**Written instruction:** Wherever the word "objects" shows up in a line, please copy that line.

───── Data provided ─────

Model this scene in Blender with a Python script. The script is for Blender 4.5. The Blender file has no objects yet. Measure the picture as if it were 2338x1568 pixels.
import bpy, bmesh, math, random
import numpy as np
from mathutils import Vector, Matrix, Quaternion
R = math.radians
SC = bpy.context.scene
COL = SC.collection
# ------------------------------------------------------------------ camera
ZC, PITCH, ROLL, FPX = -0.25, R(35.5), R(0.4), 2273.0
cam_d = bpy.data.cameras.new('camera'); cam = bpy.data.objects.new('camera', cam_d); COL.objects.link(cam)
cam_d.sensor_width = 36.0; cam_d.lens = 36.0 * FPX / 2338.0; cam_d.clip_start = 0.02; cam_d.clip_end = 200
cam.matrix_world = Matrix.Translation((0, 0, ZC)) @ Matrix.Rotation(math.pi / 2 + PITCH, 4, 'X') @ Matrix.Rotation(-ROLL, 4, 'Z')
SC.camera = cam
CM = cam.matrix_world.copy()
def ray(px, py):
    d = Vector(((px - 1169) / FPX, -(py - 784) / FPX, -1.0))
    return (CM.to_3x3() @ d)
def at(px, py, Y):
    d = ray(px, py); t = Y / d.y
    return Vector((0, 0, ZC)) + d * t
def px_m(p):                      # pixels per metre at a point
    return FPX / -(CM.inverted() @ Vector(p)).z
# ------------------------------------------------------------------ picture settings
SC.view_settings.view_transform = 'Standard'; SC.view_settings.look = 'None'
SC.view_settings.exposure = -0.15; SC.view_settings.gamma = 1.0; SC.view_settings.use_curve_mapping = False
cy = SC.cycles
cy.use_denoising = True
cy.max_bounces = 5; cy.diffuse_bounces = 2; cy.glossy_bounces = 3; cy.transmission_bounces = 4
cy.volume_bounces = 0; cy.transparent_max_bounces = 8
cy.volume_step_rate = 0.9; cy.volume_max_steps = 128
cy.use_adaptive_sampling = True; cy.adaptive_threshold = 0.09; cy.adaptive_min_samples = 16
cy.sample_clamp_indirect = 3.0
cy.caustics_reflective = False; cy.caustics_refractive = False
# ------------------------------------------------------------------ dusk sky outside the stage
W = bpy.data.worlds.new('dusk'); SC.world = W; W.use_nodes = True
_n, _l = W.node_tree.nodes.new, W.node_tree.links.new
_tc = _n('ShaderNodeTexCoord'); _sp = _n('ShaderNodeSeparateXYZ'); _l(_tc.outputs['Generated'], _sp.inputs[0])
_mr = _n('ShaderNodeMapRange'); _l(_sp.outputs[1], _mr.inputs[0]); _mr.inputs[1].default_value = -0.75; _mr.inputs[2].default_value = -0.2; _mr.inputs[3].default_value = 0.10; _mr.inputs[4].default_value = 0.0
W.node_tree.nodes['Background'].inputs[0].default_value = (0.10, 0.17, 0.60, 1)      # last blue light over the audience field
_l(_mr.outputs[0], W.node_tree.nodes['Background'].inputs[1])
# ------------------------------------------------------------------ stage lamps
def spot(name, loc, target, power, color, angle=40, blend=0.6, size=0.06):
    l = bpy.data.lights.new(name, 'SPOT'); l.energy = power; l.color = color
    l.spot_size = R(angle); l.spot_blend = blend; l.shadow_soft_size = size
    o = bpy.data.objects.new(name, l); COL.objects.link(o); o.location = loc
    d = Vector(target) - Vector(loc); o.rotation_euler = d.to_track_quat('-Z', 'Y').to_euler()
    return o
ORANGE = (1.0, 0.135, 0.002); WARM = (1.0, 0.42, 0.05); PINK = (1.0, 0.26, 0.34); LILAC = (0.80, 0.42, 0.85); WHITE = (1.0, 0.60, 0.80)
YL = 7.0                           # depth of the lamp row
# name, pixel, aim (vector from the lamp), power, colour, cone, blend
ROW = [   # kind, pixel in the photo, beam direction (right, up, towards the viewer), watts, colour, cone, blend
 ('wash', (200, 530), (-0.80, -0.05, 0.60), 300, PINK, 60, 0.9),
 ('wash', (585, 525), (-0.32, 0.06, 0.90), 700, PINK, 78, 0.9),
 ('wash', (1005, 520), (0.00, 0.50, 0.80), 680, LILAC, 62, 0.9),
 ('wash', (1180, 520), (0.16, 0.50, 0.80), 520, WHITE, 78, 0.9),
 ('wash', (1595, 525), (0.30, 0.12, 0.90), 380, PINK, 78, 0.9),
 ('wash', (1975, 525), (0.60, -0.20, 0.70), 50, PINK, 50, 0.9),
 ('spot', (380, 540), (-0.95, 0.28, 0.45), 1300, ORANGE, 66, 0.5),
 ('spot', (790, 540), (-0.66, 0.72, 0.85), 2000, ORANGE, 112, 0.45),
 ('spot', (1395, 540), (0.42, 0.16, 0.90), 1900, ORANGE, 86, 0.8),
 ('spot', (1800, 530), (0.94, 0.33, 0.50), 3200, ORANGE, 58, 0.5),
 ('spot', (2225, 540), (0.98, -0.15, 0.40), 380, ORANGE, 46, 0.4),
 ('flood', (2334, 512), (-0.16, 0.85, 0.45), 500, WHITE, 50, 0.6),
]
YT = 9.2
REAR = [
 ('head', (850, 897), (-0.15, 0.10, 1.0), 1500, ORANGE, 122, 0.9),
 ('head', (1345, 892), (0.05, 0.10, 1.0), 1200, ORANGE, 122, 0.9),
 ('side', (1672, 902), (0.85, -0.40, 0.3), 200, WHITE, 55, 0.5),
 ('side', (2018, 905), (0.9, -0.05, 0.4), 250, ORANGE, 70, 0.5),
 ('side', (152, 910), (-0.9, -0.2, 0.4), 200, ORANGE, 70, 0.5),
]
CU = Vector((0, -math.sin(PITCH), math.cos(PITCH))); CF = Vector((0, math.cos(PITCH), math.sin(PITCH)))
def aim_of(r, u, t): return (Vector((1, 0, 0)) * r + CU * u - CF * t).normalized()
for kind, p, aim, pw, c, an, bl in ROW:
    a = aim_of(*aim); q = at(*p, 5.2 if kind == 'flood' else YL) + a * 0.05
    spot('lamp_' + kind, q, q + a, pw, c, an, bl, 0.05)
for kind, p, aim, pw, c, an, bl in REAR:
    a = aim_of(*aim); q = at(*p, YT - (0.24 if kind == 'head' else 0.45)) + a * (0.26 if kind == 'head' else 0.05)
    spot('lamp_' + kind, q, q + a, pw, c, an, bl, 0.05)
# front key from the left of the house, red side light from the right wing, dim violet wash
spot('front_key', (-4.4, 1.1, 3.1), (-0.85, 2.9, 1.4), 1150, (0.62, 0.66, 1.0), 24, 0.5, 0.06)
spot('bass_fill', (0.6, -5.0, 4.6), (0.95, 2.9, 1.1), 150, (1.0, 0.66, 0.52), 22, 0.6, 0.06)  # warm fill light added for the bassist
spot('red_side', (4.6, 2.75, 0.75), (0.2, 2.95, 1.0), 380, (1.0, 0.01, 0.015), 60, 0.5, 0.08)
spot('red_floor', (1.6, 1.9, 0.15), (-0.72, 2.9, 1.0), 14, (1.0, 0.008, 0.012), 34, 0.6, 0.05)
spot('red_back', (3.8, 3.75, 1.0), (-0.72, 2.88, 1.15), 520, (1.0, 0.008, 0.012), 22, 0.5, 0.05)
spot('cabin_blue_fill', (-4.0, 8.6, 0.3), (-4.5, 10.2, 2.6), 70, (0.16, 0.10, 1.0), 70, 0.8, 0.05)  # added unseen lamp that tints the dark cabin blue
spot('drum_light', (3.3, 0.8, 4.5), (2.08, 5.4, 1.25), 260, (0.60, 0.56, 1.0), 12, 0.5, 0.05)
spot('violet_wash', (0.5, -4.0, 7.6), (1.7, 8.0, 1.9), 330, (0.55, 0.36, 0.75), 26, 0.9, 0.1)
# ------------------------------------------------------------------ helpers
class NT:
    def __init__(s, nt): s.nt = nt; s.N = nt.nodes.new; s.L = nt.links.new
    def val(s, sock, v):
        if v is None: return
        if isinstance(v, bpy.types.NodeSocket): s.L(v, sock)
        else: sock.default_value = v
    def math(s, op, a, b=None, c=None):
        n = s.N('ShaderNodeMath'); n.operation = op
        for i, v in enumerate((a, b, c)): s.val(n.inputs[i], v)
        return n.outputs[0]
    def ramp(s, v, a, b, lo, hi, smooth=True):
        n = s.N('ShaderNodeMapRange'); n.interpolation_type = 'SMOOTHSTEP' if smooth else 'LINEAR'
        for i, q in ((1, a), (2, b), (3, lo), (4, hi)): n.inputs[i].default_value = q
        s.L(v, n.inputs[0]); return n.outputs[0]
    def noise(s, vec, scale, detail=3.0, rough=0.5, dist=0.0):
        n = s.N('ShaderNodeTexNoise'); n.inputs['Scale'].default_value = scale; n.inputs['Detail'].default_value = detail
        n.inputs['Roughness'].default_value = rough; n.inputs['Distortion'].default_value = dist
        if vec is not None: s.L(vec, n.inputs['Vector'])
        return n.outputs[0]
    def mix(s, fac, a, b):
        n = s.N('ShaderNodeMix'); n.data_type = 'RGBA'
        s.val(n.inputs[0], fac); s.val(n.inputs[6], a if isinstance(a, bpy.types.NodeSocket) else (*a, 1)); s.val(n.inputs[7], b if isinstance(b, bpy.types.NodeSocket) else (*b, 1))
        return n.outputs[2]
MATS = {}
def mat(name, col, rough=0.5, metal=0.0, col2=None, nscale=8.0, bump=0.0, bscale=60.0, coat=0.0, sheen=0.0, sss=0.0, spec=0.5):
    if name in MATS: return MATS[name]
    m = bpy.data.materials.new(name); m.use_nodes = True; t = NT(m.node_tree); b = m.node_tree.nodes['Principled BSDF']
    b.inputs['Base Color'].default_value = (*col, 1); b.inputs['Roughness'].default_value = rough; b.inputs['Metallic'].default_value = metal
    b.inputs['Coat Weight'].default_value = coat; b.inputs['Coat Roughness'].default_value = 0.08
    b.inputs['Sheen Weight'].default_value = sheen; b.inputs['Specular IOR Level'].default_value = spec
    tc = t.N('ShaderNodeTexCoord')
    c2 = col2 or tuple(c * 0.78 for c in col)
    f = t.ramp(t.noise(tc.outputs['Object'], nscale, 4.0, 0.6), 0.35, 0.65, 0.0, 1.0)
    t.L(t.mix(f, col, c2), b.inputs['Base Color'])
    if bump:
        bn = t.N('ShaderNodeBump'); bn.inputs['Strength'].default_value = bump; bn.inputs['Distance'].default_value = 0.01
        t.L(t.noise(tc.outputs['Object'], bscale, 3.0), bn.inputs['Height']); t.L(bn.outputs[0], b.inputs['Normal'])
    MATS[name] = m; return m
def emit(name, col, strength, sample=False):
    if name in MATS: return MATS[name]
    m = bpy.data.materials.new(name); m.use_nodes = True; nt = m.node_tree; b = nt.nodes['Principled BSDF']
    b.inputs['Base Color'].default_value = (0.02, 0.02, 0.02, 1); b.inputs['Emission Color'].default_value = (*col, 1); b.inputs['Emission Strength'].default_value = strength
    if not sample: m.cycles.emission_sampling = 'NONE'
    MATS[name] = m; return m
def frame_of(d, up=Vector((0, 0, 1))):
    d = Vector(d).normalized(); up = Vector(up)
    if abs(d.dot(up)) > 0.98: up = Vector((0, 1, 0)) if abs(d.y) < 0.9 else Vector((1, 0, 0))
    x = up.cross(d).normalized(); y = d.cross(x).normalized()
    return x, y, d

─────

**Reply to the exercise:**
Model this scene in Blender with a Python script. The script is for Blender 4.5. The Blender file has no objects yet. Measure the picture as if it were 2338x1568 pixels.
cam_d = bpy.data.cameras.new('camera'); cam = bpy.data.objects.new('camera', cam_d); COL.objects.link(cam)
    o = bpy.data.objects.new(name, l); COL.objects.link(o); o.location = loc